>> Start RECORD SET

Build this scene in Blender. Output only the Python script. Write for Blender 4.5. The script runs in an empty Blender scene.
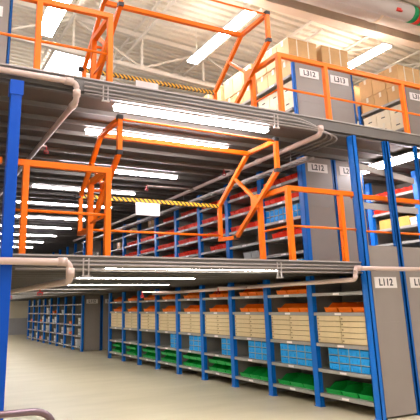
import bpy, bmesh, math, random
from mathutils import Vector, Matrix
random.seed(7)
C = bpy.context.scene.collection
PI = math.pi
BAY = 1.25
Z1, Z2 = 2.13, 4.23          # walking surfaces of the two decks

# ------------------------------------------------------------------ materials
def mat(name, col, rough=.5, metal=0., noise=0., nscale=8., bump=0., spec=.5, emit=None, estr=0.):
    m = bpy.data.materials.new(name); m.use_nodes = True
    nt = m.node_tree; b = nt.nodes['Principled BSDF']
    b.inputs['Base Color'].default_value = (*col, 1)
    b.inputs['Roughness'].default_value = rough
    b.inputs['Metallic'].default_value = metal
    b.inputs['Specular IOR Level'].default_value = spec
    if noise or bump:
        tc = nt.nodes.new('ShaderNodeTexCoord')
        n = nt.nodes.new('ShaderNodeTexNoise'); n.inputs['Scale'].default_value = nscale
        n.inputs['Detail'].default_value = 4
        nt.links.new(tc.outputs['Object'], n.inputs['Vector'])
        if noise:
            r = nt.nodes.new('ShaderNodeValToRGB')
            r.color_ramp.elements[0].position = .3; r.color_ramp.elements[1].position = .7
            r.color_ramp.elements[0].color = (*[c*(1-noise) for c in col], 1)
            r.color_ramp.elements[1].color = (*[min(1, c*(1+noise*.5)) for c in col], 1)
            nt.links.new(n.outputs['Fac'], r.inputs['Fac'])
            nt.links.new(r.outputs['Color'], b.inputs['Base Color'])
        if bump:
            bp = nt.nodes.new('ShaderNodeBump'); bp.inputs['Strength'].default_value = bump
            bp.inputs['Distance'].default_value = .01
            nt.links.new(n.outputs['Fac'], bp.inputs['Height'])
            nt.links.new(bp.outputs['Normal'], b.inputs['Normal'])
    if emit:
        b.inputs['Emission Color'].default_value = (*emit, 1)
        b.inputs['Emission Strength'].default_value = estr
    return m

M = {}
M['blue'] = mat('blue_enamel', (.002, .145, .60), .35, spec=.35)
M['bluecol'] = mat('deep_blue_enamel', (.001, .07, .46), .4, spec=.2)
M['orange'] = mat('orange_enamel', (.88, .17, .002), .45, spec=.25)
M['panel'] = mat('grey_panel', (.27, .235, .21), .42, noise=.04, nscale=3)
M['back'] = mat('grey_back', (.23, .21, .175), .6)
M['shelf'] = mat('galvanised_shelf', (.34, .325, .30), .4, .2)
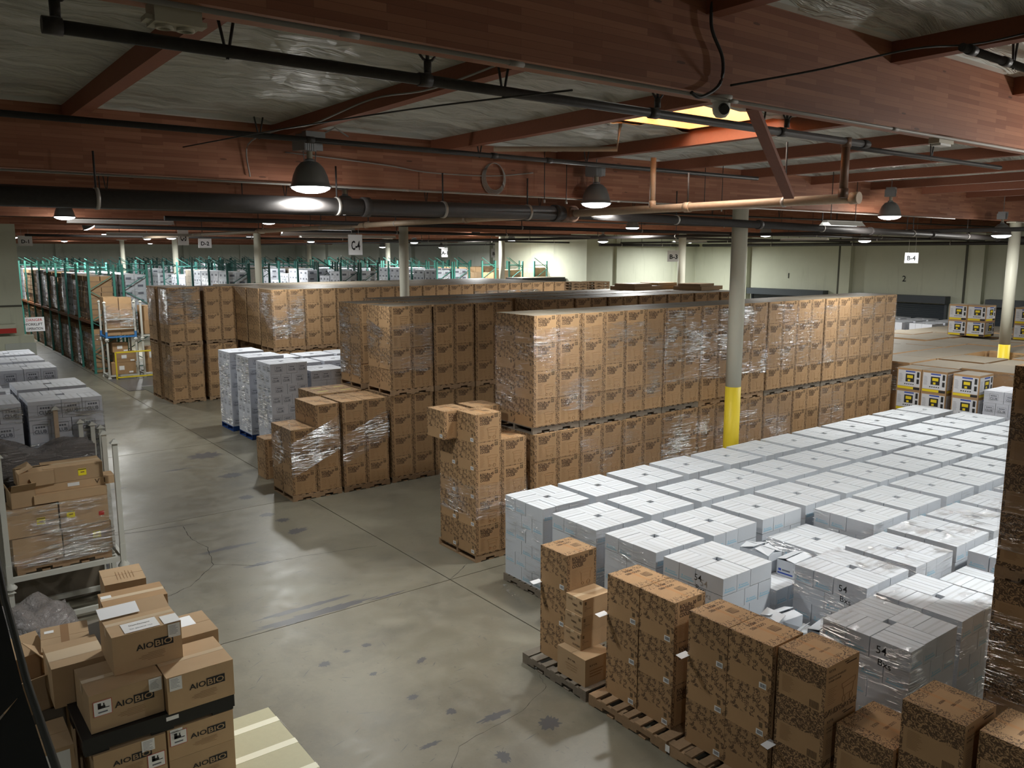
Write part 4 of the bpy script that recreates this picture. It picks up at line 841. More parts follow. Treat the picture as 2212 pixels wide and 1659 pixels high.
# ================================================================== WHITE CARTON FIELD
WA, WB, WH = 0.261, 0.42, 0.2145; SD = 2 * WA + WB
def pin(a, b, par):
    s = 2 * a + b; out = [('x', b / 2, s - a / 2), ('x', b / 2, s - a * 1.5), ('y', a / 2, b / 2), ('y', a * 1.5, b / 2), ('x', 2 * a + b / 2, a / 2), ('x', 2 * a + b / 2, a * 1.5), ('y', b + a / 2, 2 * a + b / 2), ('y', b + a * 1.5, 2 * a + b / 2)]
    nm = ['left corner outer', 'left corner inner', 'near corner outer', 'near corner inner', 'right corner outer', 'right corner inner', 'far corner inner', 'far corner outer']
    if par: out = [('y' if k == 'x' else 'x', y, x) for k, x, y in out]; nm = ['right corner outer', 'right corner inner', 'near corner outer', 'near corner inner', 'left corner outer', 'left corner inner', 'far corner inner', 'far corner outer']
    return list(zip(out, nm))
def wpallet(x, y, layers, nm, lot, kind, a, b, h, expose, ph=0.125, jig=0.004, par0=0, skip=()):
    for l in range(layers):
        top = l == layers - 1
        for i, ((k, cx, cy), pn) in enumerate(pin(a, b, (l + par0) % 2)):
            if (l, i) in skip: continue
            s = 2 * a + b; onL = cx < b * 0.6 and (k == 'y' and cx < a or k == 'x'); onF = cy < b * 0.6 and (k == 'x' and cy < a or k == 'y')
            v = top or ('L' in expose and onL and (layers - l) <= 6) or ('F' in expose and onF)
            if 'z' in expose: v = False
            mk = (kind, b - 0.007, a - 0.007, h - 0.001) if k == 'x' else (kind + '_y', a - 0.007, b - 0.007, h - 0.001)
            lot.add(mk, x + cx + (R() - .5) * jig, y + cy + (R() - .5) * jig, ph + l * h + (R() * 0.006 if top else 0), ('white club' if kind[:4] == 'club' else 'white') + ' carton, %s layer, %s, %s' % (ORD[l] if not top else 'top', pn, nm), v, (R() - .5) * 0.012)
ROWY = [9.11, 7.94, 6.84, 5.78, 4.62, 3.55]
for r, y in enumerate(ROWY):
    for c in range(12):
        x = 7.50 + 1.088 * c + (R() - .5) * 0.05; yy = y + (R() - .5) * 0.05
        if (y + 1.0) / x < 0.40: continue
        n = 6; ex = ''
        if c == 0: ex = 'LF' if r in (0, 3, 4, 5) else 'L'
        if (r, c) in ((3, 0), (5, 0), (5, 1), (4, 1)): ex = 'LF'
        if (r, c) in ((2, 1), (2, 2), (2, 3), (3, 3), (3, 4), (4, 2)): ex = 'LF'
        if (r, c) == (3, 1): n = 4; ex = 'LF'
        if (r, c) == (3, 2): n = 5; ex = 'L'
        if (r, c) == (4, 0): n = 3; ex = ''
        if (r, c) == (5, 2): x += 0.4; n = 5; ex = 'LF'
        if (r, c) in ((3, 0), (4, 1), (5, 0)): x, yy = 7.50 + 1.088 * c, y
        nm = 'pallet %s from aisle, %s row from brown wall' % (ORD[c], ORD[r])
        wpallet(x, yy, n, nm, LW, 'white', WA, WB, WH, ex, par0=1 if n != 5 else 0)
        if c == 0 and r in (0, 1, 3, 4, 5): pallet(x + SD / 2, yy + SD / 2, 0, 0.98, 0.98, 'grey pallet under the first white stack of the %s row' % ORD[r], 'pallet_grey', PI / 2)
        if r in (3, 4, 5) or c == 0 or (c > 5 and R() < 0.5):
            if (r, c) not in ((4, 0), (3, 0)): wrap(x, x + SD, yy, yy + SD, 0.16, 0.125 + n * WH + 0.002, 'film round the white ' + nm, 'film', 'FL', top=(r >= 4 and n == 6), off=0.014)
def open_box(x, y, z, lx, ly, h, rz, label, flaps, m='white', name='open_carton', cat='carton', ang=(0.5, 0.6, 1.2, 1.9)):
    e = tag(empty(name, (x, y, z), rz), label, cat); b = MB(); x0, x1, y0, y1 = -lx / 2, lx / 2, -ly / 2, ly / 2
    b.box(x0, x1, y0, y1, 0, 0.006, M[m]); t = 0.004
    for q in ((x0, x1, y0, y0 + t), (x0, x1, y1 - t, y1), (x0, x0 + t, y0, y1), (x1 - t, x1, y0, y1)): b.box(*q, 0, h, M[m])
    b.build('body', e)
    fl_ = [((x0, y0, h), X3 * lx, Y3, ly / 2), ((x1, y1, h), -X3 * lx, -Y3, ly / 2), ((x0, y1, h), -Y3 * ly, X3, min(lx / 2, ly * 0.5)), ((x1, y0, h), Y3 * ly, -X3, min(lx / 2, ly * 0.5))]
    for i in range(4):
        if not flaps[i]: continue
        o, u, inn, L = fl_[i]; o = Vector(o); a = ang[i]; d = inn * math.cos(a) * L + Z3 * math.sin(a) * L; b = MB(); n = u.cross(d).normalized() * 0.003
        b.obox(o + u / 2 + d / 2 + n, u / 2, d / 2, n, M[m]); b.build('flap', e)
    return e
open_box(9.1, 6.42, 0.985, 0.30, 0.45, 0.25, 0.0, 'open white carton with lifted flaps, the larger of two on a low stack', (1, 1, 1, 1), ang=(0.2, 0.3, 0.35, 0.35))
e = open_box(9.28, 6.02, 0.985, 0.42, 0.26, 0.215, 0.05, 'small open white carton with a dark blue printed bar', (1, 1, 0, 0), ang=(0.15, 0.25, 0, 0))
b = MB(); b.rect((-0.213, 0.13, 0), -Y3, Z3, 0.02, 0.24, 0.03, 0.05, M['blue_ink']); b.rect((-0.213, 0.13, 0), -Y3, Z3, 0.03, 0.07, 0.07, 0.1, M['blue_ink']); b.rect((-0.213, 0.13, 0), -Y3, Z3, 0.085, 0.2, 0.075, 0.095, M['grey_ink']); b.build('blue_print', e)
open_box(7.72, 5.12, 0.77, 0.42, 0.27, 0.21, 0.2, 'open white carton with a flap pointing at the brown stack', (1, 0, 1, 0), ang=(2.4, 0, 2.6, 0))
open_box(8.05, 5.35, 0.77, 0.42, 0.27, 0.21, -0.1, 'half closed white carton in the low gap of the white field', (1, 1, 1, 0), ang=(0.1, 0.3, 0.5, 0))
open_box(8.2, 4.85, 0.77, 0.42, 0.27, 0.21, 0.15, 'loosely shut white carton nearest the wrapped 54 stack', (1, 1, 0, 1), ang=(0.12, 0.2, 0, 0.6))
# handwriting on the three marked stacks
for k, (x, yc, z, s) in enumerate(((7.478, 6.10, 1.30, 'upper left, before the brown cartons'), (8.555, 4.86, 1.30, 'middle, on the wrapped stack'), (7.478, 3.80, 1.30, 'right, on the nearest wrapped stack'))):
    b = MB(); b.text('54', (x - 0.025, yc + 0.02, z), Vector((0.0, -1, 0.02)), Z3, 0.115, M['black_ink'], 'c', 0.004); b.text('Bxs', (x - 0.025, yc - 0.02, z - 0.125), Vector((0.0, -1, -0.12)), Z3, 0.10, M['black_ink'], 'c', 0.004)
    tag(b.build('handwriting'), 'black marker writing 54 Bxs, ' + s, 'writing')
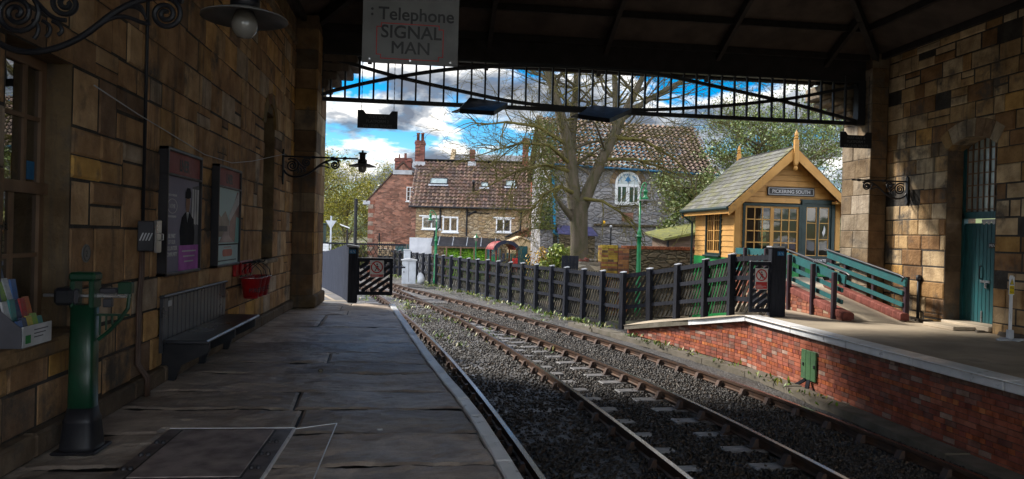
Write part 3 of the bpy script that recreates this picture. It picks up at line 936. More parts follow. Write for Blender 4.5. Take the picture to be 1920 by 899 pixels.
mb = MB(); mb.box(-3.1, -3.05, 12.5, 13.4, 1.06, 3.5)
build('niche_back', mb, M['stone'], lw)
# end pillar of the left wall
lp = thing('stone_pillar', 'tall dark sandstone pillar ending the wall beside the bench', 'pillar', (-2.5, 16, 0))
PP_SHADE = [(4, (.2, .12, .06)), (3, (.16, .1, .055)), (2, (.27, .155, .05)), (1, (.12, .085, .055)), (1, (.23, .17, .11))]
mb = MB()
pc = [.42, .4, .45, .4, .38, .43, .4, .42, .4, .43, .4, .38, .42]
ashlar(mb, (-2.56, 15.3, .25), X0, ZU, (0, -1, 0), .44, pc, (.3, .5), PP_SHADE, rng, split=0)  # front blocks get a darker palette: shade put into the stone colour
ashlar(mb, (-2.12, 15.3, .25), Y1, ZU, X0, 1.4, pc, (.45, .75), RP, rng, split=0)  # faces toward the opening get a paler palette: light put into the colour
ashlar(mb, (-2.12, 16.7, .25), XN, ZU, Y1, 1.0, pc, (.45, .75), RP, rng, split=0)
mb.box(-3.15, -2.135, 15.316, 16.685, 0, WT, (.15, .1, .06))
build('shaft', mb, M['stone'], lp)
mb = MB(); mb.bbox(-2.56, -2.06, 15.25, 16.75, 0, .26, .03, (.16, .11, .06))
build('base', mb, M['stone'], lp)
mb = MB()
for i, (dx, z0, z1) in enumerate(((.12, 4.55, 4.72), (.3, 4.72, 4.9), (.55, 4.9, 5.08), (.7, 5.08, 5.27))):
    mb.bbox(-2.13, -2.12 + dx, 15.95 + .002 * i, 16.9 + .05 * i, z0, z1 - .003, .03, (.12, .09, .07))
build('corbel', mb, M['stone'], lp)

# ------------------------------------------------------------------ right wall with door
rng = random.Random(12)
rw = thing('station_wall', 'tan sandstone block wall with the arched doorway and teal door', 'wall', (10.6, 10, 0))
DY0, DY1 = 12.42, 13.70
mb = MB()
u = lambda y: 15.66 - y
rc = [.22, .3, .33, .31, .34, .3, .33, .32, .3, .34, .31, .33, .3, .32, .33, .3, .32, .33, .31]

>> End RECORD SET

Output exactly the lines of the material above from the one containing "M['blue'] = mat('blue_enamel', (.002, .145, .60), .35, spec=.35)" up to and including the one containing "M['shelf'] = mat('galvanised_shelf', (.34, .325, .30), .4, .2)".

:: EXERCISE ANSWER ::
M['blue'] = mat('blue_enamel', (.002, .145, .60), .35, spec=.35)
M['bluecol'] = mat('deep_blue_enamel', (.001, .07, .46), .4, spec=.2)
M['orange'] = mat('orange_enamel', (.88, .17, .002), .45, spec=.25)
M['panel'] = mat('grey_panel', (.27, .235, .21), .42, noise=.04, nscale=3)
M['back'] = mat('grey_back', (.23, .21, .175), .6)
M['shelf'] = mat('galvanised_shelf', (.34, .325, .30), .4, .2)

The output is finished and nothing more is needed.